DATASET:
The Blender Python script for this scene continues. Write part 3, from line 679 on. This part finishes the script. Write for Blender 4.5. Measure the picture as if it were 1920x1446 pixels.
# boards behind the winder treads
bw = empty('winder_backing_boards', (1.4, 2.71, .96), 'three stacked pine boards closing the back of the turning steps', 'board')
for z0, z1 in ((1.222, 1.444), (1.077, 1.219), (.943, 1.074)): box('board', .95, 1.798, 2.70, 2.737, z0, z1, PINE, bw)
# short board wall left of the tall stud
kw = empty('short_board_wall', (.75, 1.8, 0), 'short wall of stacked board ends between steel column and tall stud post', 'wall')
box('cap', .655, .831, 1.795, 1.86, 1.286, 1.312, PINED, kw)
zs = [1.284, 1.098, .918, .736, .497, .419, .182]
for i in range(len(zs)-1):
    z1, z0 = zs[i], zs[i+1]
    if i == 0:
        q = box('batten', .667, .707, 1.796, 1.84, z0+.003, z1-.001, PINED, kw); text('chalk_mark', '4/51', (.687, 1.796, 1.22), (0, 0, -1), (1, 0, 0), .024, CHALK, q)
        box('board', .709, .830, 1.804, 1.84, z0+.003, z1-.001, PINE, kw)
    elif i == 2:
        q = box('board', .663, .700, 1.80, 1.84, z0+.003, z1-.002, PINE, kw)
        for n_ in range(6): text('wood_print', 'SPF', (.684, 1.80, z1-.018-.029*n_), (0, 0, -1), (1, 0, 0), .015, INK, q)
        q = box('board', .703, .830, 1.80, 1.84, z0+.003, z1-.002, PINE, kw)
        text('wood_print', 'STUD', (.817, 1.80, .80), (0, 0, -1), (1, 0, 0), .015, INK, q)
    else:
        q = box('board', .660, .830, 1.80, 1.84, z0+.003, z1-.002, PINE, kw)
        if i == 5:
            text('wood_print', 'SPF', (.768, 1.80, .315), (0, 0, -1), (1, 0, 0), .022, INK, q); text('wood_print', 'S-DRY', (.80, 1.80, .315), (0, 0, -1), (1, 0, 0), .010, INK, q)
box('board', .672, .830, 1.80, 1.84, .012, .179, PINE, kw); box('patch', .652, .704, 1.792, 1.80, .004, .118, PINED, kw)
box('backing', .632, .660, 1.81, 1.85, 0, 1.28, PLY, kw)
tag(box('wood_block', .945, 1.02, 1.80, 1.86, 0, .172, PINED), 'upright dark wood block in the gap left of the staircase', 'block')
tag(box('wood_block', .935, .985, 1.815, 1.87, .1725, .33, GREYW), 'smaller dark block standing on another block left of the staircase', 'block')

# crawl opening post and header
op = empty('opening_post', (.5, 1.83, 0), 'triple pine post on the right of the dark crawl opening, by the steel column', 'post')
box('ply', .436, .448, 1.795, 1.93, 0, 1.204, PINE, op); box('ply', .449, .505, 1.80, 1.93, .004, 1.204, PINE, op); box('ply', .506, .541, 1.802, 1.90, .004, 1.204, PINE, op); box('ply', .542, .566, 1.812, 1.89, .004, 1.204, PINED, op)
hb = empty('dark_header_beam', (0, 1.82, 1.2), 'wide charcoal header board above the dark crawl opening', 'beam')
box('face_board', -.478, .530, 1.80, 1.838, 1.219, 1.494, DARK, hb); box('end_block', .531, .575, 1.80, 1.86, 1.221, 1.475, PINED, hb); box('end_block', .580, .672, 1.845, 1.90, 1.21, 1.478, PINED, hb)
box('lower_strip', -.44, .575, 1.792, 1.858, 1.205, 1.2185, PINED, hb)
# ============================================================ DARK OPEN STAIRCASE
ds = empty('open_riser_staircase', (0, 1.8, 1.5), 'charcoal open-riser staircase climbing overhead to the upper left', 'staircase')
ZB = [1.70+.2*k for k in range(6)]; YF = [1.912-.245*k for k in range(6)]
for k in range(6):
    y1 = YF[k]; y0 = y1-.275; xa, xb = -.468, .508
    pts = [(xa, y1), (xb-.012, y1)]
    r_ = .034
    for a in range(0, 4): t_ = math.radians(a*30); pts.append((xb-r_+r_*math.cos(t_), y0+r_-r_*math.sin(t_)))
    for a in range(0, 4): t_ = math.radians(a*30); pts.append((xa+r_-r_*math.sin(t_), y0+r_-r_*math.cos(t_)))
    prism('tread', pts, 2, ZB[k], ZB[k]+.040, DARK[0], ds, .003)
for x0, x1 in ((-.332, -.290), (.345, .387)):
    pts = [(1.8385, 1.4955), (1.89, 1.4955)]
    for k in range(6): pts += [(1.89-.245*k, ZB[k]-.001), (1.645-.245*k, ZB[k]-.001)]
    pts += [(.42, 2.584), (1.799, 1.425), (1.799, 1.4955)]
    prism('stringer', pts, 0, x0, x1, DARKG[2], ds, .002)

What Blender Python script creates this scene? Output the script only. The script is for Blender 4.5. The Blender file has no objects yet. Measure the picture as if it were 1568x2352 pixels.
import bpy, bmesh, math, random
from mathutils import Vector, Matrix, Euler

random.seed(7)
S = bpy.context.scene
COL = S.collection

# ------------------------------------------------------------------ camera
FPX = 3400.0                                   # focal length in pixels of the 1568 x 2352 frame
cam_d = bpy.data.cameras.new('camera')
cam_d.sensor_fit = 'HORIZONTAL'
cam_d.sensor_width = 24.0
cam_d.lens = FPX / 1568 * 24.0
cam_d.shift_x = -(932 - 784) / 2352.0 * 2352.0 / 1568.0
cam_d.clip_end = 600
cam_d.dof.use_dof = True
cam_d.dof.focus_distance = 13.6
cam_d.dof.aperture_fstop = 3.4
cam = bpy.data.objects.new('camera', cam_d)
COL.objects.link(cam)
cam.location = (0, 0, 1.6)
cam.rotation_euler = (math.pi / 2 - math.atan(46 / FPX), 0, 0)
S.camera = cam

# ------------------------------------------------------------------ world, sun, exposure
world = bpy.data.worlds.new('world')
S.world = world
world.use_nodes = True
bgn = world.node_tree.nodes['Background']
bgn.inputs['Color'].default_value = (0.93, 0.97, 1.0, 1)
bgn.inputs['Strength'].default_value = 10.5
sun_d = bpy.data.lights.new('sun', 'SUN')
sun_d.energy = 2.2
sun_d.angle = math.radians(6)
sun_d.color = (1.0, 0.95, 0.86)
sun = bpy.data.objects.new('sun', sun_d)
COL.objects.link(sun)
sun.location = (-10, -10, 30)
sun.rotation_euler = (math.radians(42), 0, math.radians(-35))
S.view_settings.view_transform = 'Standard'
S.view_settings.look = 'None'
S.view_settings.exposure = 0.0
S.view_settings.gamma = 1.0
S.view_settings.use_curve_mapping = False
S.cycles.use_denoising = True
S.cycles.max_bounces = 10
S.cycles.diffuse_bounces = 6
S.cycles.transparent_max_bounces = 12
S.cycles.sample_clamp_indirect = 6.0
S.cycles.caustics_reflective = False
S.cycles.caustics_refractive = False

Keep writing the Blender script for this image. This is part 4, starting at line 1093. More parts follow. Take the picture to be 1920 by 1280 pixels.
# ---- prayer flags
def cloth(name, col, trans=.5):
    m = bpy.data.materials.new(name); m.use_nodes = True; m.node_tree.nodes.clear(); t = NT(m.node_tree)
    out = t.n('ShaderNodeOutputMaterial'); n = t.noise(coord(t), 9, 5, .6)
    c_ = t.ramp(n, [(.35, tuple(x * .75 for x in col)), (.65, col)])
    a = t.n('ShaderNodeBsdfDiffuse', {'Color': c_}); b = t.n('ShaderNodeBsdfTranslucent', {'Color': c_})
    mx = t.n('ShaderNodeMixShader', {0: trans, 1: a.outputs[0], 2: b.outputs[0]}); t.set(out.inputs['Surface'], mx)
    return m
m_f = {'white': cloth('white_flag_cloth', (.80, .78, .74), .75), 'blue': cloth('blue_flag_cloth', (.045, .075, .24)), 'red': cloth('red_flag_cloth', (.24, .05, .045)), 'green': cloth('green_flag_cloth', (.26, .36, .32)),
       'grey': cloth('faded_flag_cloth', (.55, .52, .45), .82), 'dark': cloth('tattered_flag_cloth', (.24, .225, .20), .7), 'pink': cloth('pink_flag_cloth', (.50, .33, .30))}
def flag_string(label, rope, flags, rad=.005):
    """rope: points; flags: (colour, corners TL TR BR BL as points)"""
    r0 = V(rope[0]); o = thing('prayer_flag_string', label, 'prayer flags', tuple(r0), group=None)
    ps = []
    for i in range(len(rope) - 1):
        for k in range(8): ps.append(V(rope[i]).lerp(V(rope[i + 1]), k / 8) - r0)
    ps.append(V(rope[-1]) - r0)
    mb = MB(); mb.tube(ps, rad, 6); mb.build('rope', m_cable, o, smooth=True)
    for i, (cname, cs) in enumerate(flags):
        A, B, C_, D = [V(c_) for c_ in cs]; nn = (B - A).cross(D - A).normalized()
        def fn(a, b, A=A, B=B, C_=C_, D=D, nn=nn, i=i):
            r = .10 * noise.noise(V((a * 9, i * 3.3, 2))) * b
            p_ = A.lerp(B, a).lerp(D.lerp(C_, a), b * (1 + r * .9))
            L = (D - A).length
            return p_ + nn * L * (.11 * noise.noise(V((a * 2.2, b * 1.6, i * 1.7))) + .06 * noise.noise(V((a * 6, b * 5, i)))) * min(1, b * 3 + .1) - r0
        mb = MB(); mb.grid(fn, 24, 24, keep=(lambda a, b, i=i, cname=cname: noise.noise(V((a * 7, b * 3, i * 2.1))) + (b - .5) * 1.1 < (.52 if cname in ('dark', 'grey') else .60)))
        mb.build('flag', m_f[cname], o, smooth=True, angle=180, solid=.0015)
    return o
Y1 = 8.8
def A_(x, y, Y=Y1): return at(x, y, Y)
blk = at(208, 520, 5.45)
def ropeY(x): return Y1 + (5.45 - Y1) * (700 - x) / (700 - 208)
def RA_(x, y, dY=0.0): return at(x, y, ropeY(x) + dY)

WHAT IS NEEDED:
Collect the lines of the data that carry the word "part".

THE OUTPUT:
The Blender Python script for this scene continues. Write part 3, from line 679 on. This part finishes the script. Write for Blender 4.5. Measure the picture as if it were 1920x1446 pixels.
Keep writing the Blender script for this image. This is part 4, starting at line 1093. More parts follow. Take the picture to be 1920 by 1280 pixels.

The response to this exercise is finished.